I’m still not entirely sure why, but having a kid forces you to confront all of these latent disappointments head on. Maybe it was just the sudden horrific realization that an introvert such as myself was now doomed to have a clingy child attached to me 24/7. Perhaps the consistent drain due to lack of sleep has made me mentally unstable (yes). Or maybe the 2–3 truly exciting, creatively fulfilling projects in the last 5 years haven’t been enough to keep me excited about what I do for a living.


So for the first time in, what, 10 years? I’m intentionally investing in personal time. Making art now seems as necessary as breathing. I’m participating in the wonderful Elle Luna’s 100 Day Project, even though I’m only on Day 16 and everyone else is 3/4 of the way through. I can’t imagine life without my consistent meditation practice finally established this spring, which is an accomplishment only possible thanks to Shaun the Sheep. Committing to work on my pathetically mediocre bass playing is in the works. I’m currently reading 6 different books. I’m writing this, right now. It’s the 4th of July, my kid is at the babysitter, and I’m NOT working on client projects or catching up on billing. Do you know how huge that is for me?

I guess this brings me to my main point for writing this (yes, there is a point). The first epiphany I’ll write about and the catalyst for writing any of this:

Client work can wait.

Let me write it the way it appeared in my head, when it really clicked for me: In order to invest in the things that matter to me, I will ALWAYS have to temporarily step away from work for other people. I will never not have a business card that needs designed or an issue to troubleshoot. I’ve been living my life as though I can somehow “catch up” if I just work hard enough. I can’t. There will always be another thing. And if my prerequisite for relaxing is after “just one more thing” I’ll never relax (I’m one of those people for whom down time is difficult, and this partly explains why). Seems so rudimentary though, doesn’t it?

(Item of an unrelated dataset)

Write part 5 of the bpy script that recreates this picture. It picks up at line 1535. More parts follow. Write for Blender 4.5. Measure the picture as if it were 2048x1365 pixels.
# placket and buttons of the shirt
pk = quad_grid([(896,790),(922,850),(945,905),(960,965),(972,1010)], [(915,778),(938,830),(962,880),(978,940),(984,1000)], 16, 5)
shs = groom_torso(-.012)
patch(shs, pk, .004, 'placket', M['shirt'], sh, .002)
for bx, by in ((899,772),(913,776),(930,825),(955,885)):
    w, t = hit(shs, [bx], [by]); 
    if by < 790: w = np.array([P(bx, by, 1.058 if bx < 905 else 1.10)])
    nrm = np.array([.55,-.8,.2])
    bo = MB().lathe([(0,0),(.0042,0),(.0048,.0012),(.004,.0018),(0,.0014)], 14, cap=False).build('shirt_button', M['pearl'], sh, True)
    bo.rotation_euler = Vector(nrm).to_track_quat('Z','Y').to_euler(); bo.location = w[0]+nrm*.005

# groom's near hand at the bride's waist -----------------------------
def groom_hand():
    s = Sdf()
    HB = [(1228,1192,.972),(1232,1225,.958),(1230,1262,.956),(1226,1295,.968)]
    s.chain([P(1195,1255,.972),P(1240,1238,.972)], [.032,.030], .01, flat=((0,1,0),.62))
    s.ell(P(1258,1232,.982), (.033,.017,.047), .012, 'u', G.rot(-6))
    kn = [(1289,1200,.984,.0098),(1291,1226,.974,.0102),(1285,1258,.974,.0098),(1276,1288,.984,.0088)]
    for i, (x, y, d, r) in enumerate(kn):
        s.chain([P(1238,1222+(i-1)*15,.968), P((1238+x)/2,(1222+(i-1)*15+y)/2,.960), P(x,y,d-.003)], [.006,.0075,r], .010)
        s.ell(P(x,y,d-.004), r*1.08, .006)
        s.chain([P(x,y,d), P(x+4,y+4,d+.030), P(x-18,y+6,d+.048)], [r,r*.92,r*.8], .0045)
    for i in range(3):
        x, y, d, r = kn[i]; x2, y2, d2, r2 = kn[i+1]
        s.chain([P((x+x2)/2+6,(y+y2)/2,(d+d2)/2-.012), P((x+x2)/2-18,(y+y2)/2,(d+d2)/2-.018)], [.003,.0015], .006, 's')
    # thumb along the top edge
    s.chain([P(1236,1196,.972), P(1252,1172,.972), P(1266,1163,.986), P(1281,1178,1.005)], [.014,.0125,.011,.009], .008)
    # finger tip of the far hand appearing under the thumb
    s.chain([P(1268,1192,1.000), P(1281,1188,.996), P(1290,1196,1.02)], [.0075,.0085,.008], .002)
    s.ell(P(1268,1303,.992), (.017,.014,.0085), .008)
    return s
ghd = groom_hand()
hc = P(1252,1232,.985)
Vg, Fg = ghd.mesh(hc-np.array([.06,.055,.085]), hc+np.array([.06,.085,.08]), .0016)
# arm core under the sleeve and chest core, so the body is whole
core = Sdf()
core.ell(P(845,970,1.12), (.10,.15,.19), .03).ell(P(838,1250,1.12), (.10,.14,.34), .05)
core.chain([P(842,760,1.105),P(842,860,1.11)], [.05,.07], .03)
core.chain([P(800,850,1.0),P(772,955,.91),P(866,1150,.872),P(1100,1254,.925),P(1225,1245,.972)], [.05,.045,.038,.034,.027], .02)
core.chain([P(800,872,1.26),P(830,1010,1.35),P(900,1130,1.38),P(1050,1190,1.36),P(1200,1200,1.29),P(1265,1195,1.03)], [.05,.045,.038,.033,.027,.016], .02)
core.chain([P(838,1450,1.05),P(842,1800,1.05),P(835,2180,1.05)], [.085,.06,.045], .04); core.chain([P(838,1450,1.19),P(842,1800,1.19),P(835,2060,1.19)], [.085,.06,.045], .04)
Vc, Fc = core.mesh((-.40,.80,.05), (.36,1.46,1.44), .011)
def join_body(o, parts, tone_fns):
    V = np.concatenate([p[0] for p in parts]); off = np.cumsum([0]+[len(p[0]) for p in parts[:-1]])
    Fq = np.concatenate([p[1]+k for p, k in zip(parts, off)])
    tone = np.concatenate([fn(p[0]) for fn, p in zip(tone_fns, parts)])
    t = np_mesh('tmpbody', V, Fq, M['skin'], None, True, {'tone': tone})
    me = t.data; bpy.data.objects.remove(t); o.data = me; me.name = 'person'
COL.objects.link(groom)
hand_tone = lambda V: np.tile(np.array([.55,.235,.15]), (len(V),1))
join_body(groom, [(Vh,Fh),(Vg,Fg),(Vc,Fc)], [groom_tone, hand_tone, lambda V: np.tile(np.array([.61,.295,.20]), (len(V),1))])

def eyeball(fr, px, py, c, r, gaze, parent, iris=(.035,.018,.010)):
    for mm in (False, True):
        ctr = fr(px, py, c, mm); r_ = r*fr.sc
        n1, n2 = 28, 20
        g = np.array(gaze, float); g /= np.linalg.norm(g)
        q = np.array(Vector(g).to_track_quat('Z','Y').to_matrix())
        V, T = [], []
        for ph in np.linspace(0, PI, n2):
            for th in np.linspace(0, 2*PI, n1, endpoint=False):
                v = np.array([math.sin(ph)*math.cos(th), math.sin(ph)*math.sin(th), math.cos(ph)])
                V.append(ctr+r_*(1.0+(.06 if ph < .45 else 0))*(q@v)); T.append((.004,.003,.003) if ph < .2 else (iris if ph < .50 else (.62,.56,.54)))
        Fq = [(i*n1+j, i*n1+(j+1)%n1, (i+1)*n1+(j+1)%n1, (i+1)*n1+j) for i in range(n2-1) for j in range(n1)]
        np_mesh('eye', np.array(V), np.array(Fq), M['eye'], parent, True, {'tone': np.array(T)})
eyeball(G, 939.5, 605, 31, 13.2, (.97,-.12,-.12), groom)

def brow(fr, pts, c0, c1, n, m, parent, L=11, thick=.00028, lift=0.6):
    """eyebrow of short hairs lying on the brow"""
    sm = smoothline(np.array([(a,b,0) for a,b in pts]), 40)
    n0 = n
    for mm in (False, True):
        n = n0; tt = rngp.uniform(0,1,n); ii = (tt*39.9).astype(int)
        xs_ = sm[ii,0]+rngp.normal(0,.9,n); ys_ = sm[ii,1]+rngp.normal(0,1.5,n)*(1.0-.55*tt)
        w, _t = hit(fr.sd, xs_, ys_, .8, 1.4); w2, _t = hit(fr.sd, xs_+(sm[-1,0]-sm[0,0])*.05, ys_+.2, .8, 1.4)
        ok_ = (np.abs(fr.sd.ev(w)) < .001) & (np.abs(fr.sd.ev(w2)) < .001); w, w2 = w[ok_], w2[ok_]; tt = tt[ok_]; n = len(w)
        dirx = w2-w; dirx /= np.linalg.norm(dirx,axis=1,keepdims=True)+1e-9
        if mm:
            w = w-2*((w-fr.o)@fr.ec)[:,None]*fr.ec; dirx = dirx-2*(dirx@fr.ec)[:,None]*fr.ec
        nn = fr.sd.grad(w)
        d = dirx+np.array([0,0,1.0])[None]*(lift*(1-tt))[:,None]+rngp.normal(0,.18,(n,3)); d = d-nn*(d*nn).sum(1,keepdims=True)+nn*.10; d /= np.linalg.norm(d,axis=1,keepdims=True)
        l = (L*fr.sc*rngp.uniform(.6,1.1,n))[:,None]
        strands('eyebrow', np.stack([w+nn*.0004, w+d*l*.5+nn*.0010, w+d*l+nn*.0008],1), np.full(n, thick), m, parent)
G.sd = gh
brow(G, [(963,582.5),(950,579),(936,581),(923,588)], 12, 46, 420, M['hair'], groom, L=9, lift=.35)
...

When I finally realized this —when I really got it — that’s when I was able to pursue my own interests without feeling guilty. And here’s the thing; creativity is simply drawing connections, linking ideas (another subject I’ve long wanted to write about). The more well-rounded you are, the wider your range of interests, the more your work benefits. That was the topic of my second piece of artwork for the 100 Day Project. The longer you neglect personal projects or put off challenging yourself, the more apathetic you will become about everything. It’s inevitable. You might be OK at the moment, but someday, maybe after the earth-shattering event that is having a kid, you will realize this. I suggest you be proactive about creating personal space BEFORE it becomes necessary to preserve your sanity.


The funny thing about understanding all this, and acting on it, means that you’re forced to confront your limitations. Instead of working like a maniac, I’ve had to make decisions about how to truly work smarter, not harder. For me, that meant hiring a copywriter/digital marketing guy because I’ve been telling myself I’ll blog eventually, and start putting out awesome, consistent email newsletters. I haven’t, and I won’t.

I’ve started using freelance designers. It’s more complex, it still requires a lot of work on my part, but for the first time I’m intentionally in growth mode, and I’m excited about putting together more options for my clients and the ability to serve them even better than before. My clients actually benefit from my “selfish” personal projects (the cultural implications for why it feels that way should become yet another post).

Sometimes you have to hit the wall to learn the lesson. For me, that wall was trying to balance a marriage, a kid and a business, by myself, while ignoring myself. Nothing I’ve written hasn’t already been said elsewhere, probably better. But if you can relate to any of this, please take this as permission to go do that thing.

“If you don’t prioritize your life, someone else will.” — Greg McKeown

I’ve finally started to prioritize my life instead of letting my work do it for me. As a perfectionist, I’m learning to let go a little bit. It’s all a work in progress, but just beginning is enough to give me hope I can do better.